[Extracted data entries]
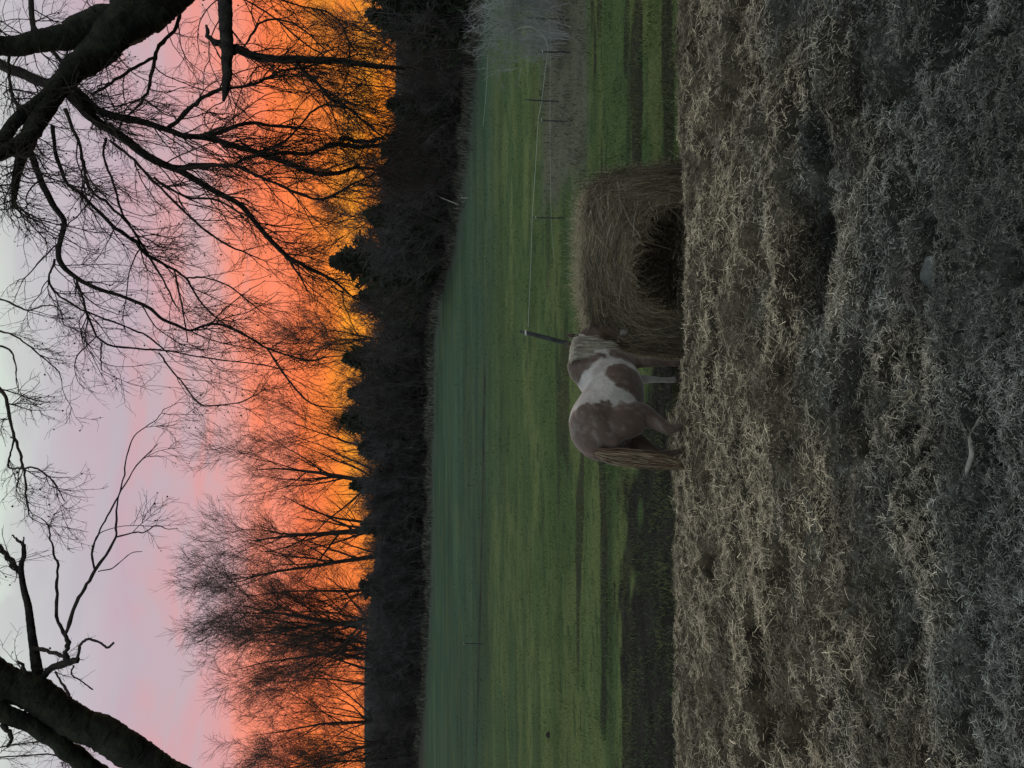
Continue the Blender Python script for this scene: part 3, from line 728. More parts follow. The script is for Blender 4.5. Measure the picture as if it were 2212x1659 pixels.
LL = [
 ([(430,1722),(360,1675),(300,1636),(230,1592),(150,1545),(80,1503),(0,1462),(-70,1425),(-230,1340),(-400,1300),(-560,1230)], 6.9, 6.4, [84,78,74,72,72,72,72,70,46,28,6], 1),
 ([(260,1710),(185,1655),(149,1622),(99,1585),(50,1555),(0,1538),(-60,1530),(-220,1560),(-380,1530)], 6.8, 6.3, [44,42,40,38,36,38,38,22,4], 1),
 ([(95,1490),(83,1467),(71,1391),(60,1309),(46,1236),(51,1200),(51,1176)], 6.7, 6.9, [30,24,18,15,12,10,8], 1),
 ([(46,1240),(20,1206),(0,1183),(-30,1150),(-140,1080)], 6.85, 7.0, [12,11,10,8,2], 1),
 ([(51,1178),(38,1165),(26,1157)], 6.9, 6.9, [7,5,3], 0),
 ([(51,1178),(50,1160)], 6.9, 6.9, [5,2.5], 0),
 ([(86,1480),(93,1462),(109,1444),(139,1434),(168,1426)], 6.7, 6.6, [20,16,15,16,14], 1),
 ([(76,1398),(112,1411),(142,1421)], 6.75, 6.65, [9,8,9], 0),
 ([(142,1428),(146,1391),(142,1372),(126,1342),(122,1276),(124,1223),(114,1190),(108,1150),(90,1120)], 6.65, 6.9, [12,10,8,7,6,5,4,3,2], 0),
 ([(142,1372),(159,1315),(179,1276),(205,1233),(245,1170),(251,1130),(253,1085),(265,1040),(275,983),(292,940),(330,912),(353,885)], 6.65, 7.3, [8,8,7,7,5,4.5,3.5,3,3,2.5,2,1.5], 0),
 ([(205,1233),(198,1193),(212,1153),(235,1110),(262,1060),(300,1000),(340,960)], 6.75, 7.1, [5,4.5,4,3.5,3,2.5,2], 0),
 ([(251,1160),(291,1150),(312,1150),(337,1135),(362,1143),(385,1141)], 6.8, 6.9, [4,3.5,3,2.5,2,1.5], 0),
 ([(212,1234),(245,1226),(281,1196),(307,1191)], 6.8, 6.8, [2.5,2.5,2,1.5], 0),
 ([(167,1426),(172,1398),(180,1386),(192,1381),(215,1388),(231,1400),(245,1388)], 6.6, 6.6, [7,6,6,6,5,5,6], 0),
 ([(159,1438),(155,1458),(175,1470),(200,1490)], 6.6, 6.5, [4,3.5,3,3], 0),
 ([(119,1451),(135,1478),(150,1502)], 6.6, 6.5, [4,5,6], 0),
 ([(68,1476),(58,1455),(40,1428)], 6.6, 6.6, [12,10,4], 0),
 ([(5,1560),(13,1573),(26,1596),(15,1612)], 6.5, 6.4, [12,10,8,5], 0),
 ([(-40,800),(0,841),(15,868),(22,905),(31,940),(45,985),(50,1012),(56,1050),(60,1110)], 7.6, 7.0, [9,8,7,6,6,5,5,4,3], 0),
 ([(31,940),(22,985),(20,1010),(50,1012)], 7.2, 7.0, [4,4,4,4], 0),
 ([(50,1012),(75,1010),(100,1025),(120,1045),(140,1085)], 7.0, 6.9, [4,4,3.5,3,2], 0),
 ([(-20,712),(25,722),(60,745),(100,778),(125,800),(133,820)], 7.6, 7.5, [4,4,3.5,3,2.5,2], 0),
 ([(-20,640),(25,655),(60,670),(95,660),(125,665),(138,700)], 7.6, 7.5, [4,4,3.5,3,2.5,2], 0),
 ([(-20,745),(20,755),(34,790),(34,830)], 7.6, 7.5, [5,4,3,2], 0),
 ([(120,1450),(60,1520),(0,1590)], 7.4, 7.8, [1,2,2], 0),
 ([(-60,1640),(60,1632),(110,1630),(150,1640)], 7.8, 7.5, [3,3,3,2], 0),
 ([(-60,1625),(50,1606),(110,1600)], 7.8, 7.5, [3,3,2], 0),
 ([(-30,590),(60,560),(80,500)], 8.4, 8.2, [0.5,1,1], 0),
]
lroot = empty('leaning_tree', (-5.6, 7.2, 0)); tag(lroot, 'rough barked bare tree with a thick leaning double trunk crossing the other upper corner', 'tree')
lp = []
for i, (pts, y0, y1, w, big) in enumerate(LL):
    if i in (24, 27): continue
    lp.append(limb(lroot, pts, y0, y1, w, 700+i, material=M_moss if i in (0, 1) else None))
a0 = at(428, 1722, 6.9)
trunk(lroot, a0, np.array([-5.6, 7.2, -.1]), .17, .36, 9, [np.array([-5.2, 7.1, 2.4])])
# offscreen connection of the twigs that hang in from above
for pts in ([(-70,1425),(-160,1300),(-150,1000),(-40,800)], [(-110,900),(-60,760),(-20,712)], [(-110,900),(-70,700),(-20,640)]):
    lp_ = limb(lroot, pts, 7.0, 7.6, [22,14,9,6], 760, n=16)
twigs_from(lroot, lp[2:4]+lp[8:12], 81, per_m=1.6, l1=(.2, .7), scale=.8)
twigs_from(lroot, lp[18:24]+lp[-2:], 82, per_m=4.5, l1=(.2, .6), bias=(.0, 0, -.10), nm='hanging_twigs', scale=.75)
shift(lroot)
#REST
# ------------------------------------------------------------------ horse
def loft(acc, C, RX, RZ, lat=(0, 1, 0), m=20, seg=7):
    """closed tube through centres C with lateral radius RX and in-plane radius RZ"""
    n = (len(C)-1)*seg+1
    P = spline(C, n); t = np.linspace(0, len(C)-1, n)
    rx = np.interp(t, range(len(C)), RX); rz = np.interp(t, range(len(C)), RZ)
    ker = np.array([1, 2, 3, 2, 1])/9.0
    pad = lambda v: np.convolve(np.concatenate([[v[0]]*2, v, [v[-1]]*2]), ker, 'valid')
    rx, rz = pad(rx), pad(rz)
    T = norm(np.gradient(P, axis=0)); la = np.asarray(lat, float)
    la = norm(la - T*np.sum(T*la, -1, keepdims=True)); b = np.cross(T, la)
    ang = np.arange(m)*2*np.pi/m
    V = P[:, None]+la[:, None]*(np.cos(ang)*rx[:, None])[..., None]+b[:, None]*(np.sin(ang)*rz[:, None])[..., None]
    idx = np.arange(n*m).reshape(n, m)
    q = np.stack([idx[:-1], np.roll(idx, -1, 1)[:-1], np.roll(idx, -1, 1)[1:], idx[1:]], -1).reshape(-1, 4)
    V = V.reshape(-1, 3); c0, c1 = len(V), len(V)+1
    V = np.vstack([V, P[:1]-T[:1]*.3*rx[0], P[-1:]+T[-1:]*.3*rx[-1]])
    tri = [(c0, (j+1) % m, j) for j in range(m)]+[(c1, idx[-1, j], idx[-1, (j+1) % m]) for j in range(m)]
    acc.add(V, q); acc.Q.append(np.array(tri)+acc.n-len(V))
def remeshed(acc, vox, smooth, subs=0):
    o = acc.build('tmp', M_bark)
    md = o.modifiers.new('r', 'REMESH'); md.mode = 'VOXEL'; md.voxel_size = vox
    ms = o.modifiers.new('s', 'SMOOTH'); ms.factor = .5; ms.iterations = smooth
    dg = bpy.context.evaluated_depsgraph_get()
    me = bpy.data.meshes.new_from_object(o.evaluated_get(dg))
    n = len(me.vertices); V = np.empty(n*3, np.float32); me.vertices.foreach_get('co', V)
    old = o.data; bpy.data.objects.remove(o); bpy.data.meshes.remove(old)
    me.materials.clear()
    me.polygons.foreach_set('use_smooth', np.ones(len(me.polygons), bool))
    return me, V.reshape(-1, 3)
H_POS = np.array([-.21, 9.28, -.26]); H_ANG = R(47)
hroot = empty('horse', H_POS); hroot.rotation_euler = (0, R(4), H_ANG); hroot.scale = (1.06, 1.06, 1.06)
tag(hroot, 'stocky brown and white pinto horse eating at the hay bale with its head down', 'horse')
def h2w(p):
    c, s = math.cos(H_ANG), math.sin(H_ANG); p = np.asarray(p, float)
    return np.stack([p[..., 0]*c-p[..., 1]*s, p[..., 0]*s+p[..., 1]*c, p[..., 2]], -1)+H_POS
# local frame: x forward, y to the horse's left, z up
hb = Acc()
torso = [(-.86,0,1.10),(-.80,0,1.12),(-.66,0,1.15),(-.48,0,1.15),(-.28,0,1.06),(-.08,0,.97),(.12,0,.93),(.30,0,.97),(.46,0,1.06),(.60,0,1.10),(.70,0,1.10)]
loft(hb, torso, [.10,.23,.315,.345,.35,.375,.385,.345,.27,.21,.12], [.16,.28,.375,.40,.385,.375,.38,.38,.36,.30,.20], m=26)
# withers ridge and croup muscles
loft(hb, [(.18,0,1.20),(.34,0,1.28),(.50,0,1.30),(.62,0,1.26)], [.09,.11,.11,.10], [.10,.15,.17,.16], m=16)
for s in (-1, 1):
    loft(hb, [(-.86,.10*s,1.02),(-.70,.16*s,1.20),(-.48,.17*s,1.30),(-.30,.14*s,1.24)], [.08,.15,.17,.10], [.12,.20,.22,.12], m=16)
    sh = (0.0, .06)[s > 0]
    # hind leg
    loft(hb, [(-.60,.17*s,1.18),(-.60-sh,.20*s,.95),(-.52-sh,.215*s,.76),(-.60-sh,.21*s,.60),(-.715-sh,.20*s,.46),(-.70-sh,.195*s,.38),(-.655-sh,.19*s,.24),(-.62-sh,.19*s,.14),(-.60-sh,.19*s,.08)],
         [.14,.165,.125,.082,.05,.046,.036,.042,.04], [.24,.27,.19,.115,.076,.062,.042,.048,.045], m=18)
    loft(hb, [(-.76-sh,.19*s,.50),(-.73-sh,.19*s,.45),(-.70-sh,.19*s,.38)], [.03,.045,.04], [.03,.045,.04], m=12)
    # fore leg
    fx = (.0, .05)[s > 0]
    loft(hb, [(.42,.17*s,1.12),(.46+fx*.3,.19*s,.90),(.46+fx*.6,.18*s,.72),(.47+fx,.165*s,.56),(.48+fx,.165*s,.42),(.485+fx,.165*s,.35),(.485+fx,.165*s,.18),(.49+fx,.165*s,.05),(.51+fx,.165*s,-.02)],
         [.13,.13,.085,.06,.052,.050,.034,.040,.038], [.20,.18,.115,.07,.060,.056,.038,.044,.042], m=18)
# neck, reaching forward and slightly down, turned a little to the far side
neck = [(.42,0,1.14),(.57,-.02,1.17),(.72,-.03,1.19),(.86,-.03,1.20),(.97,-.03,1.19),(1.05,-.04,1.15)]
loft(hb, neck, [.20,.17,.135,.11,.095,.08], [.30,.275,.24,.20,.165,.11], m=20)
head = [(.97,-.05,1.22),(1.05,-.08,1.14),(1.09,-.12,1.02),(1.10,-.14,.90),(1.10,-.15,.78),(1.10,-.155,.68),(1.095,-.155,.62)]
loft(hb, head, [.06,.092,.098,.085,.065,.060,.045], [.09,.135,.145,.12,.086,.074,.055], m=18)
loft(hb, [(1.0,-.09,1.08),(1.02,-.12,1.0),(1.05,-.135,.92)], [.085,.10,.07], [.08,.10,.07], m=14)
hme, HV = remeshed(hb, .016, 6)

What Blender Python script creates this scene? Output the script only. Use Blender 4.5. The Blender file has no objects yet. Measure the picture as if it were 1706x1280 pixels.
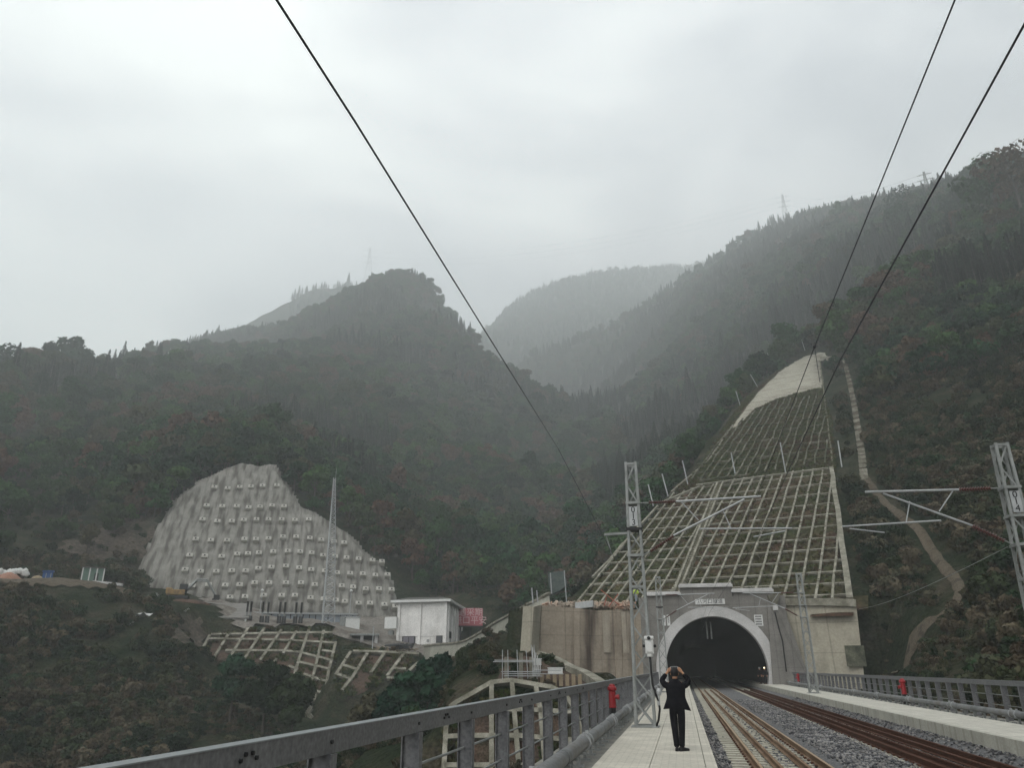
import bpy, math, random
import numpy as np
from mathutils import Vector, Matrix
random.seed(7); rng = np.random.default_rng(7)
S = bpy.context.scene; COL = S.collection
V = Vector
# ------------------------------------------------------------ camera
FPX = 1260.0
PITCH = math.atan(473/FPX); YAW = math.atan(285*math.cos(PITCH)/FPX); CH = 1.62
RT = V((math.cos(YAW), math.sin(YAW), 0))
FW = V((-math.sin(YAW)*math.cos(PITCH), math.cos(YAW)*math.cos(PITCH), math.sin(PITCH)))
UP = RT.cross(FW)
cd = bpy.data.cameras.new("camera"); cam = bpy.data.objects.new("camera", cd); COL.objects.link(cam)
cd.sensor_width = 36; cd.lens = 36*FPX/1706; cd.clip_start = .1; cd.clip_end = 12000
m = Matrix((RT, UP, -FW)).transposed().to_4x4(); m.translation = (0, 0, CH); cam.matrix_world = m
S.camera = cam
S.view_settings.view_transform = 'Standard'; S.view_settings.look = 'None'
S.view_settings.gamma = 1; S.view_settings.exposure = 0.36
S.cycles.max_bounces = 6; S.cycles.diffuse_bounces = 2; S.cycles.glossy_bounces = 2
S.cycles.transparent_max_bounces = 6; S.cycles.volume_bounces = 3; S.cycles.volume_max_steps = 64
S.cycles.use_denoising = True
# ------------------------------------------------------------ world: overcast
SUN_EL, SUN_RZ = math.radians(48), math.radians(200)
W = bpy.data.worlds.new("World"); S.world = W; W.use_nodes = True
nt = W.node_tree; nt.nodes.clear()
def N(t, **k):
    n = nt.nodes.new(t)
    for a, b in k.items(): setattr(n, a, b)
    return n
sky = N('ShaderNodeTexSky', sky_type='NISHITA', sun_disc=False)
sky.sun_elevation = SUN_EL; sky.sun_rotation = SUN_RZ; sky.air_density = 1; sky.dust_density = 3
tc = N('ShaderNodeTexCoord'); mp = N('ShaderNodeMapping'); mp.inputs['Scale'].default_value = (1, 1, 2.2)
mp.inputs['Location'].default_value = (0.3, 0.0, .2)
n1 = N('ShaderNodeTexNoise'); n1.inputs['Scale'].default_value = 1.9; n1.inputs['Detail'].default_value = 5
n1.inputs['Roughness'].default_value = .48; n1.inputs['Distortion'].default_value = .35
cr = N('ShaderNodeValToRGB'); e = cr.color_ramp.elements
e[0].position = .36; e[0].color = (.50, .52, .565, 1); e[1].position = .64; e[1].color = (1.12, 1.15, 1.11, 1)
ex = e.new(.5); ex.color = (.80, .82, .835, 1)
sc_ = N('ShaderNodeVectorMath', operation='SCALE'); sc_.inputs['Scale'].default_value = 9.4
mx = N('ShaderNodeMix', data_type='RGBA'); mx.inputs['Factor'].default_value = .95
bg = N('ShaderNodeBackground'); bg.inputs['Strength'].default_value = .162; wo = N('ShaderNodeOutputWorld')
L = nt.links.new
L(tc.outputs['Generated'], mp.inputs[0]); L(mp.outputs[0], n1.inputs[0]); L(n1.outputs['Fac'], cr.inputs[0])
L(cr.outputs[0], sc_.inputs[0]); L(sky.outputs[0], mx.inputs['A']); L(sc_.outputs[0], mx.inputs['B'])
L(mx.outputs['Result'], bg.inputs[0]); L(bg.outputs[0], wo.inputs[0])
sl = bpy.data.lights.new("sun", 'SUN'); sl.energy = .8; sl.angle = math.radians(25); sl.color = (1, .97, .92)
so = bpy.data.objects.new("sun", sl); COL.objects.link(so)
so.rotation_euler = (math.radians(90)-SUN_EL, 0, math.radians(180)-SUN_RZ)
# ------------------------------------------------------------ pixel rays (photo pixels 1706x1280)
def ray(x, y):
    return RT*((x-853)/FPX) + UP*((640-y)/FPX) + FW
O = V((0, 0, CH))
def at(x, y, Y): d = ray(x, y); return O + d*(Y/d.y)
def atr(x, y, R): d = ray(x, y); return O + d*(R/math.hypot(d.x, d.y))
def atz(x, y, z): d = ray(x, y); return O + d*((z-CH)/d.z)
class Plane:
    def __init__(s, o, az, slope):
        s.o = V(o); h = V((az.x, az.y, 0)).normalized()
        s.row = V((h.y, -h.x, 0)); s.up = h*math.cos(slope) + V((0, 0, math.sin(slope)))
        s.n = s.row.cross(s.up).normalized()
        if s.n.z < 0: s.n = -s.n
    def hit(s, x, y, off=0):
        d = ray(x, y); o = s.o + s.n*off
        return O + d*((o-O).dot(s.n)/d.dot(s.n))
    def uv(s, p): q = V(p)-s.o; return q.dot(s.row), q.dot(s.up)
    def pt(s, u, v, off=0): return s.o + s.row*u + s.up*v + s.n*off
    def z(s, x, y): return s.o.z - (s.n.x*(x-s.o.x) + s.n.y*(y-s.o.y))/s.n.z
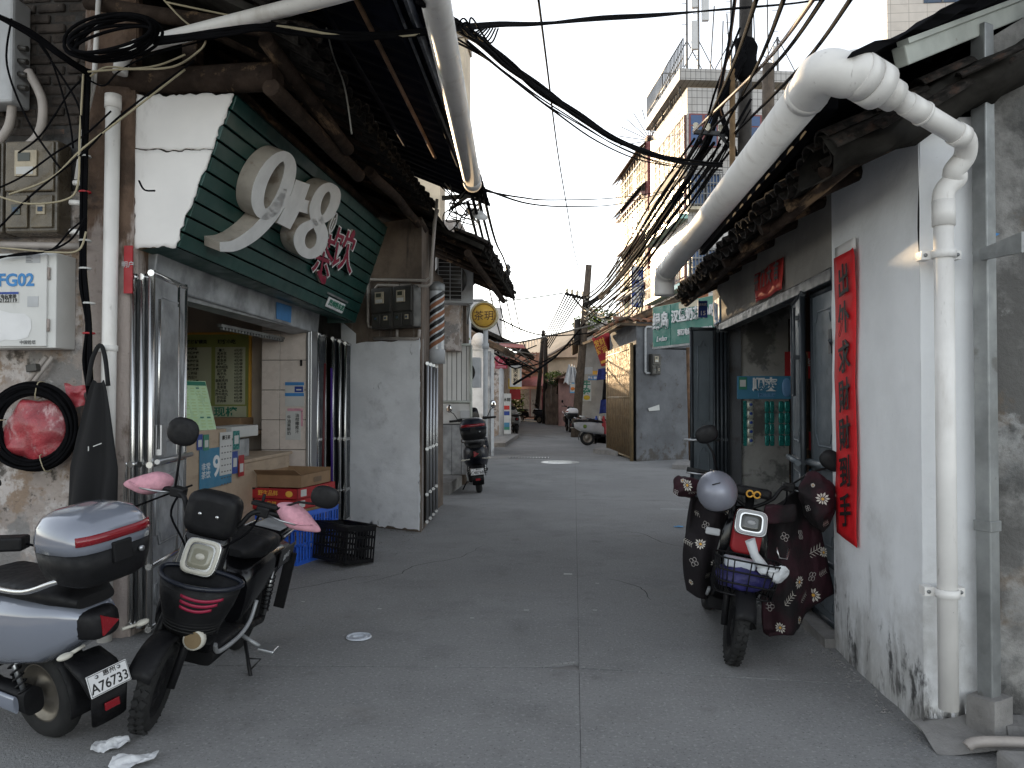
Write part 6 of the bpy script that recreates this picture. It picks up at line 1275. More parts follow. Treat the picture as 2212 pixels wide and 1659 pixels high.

*Exercise goal*. Collect the lines of the records that include the string "parts".

*Reply to the task*.
Continue the Blender Python script for this scene: part 3, from line 728. More parts follow. The script is for Blender 4.5. Measure the picture as if it were 2212x1659 pixels.
Write part 6 of the bpy script that recreates this picture. It picks up at line 1275. More parts follow. Treat the picture as 2212 pixels wide and 1659 pixels high.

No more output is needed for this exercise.